CNN TIME, July 20, 1998Clinton Promotes Stricter School Discipline
He announces an Oct. 15 school safety summit at the White HouseNEW ORLEANS (AllPolitics, July 20) -- President Bill Clinton said Monday a lack of discipline in the nation's schools represents "a threat to the strength and vitality of America."
In a talk to the American Federation of Teachers union's annual convention, Clinton called for wider use of school uniforms, curfews and anti-gun policies to help restore "order in our children's lives."
"You know, better than anybody, learning cannot occur unless our schools are safe and orderly places, where teachers can teach and children can learn," Clinton said.
"Wherever there is chaos where there should be calm, wherever there is disorder where there should be discipline, make no mistake about it, it's not just a threat to our classrooms and to your mission -- it is threat to the strength and vitality of America," the president said.

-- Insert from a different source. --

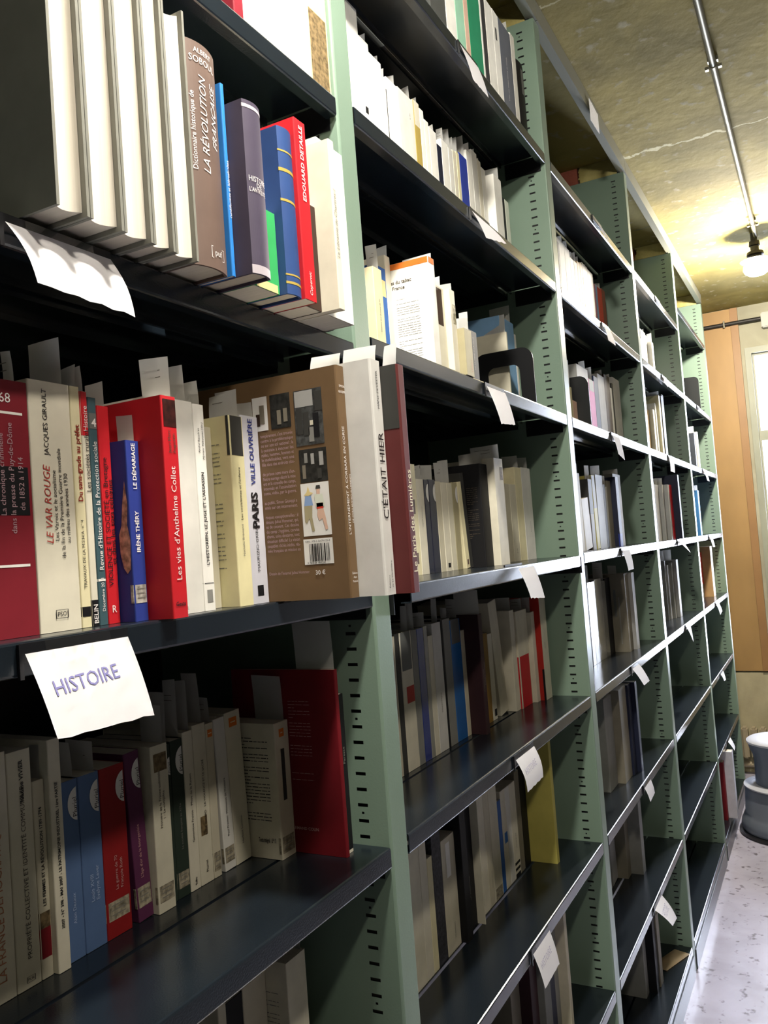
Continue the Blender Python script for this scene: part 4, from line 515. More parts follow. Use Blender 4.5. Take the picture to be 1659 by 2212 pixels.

Clinton cited a study that found 81 percent of teachers said the worst-behaving students absorb most of their attention, "not the struggling students, not the striving students, the worst-behaved."
"Now teachers can't teach if they have to fight for respect or fear for their safety," Clinton said to applause. "Students can't study if there is disorder in a classroom."
Clinton used the occasion to announce an Oct. 15 White House summit on school violence, in answer to the recent spate of school shootings and other crime problems in and around the nation's schools. The gathering will include satellite hookups to communities where the shootings have occurred.
The summit will bring together teachers, students, school administrators, academics and law enforcement officials, White House officials said.
Clinton urged the teachers and school districts to pursue "a new approach to restore discipline in our schools and order in our children's lives."
"Teachers can't teach if they have to fight for respect or fear for their safety," Clinton said.
Clinton combined his New Orleans appearance with a fund-raising luncheon for Rep. William Jefferson (D-La.) and a Democratic National Committee fund-raising dinner. The dinner, with tickets priced at $10,000, is expected to collect about $200,000, DNC officials told The Associated Press.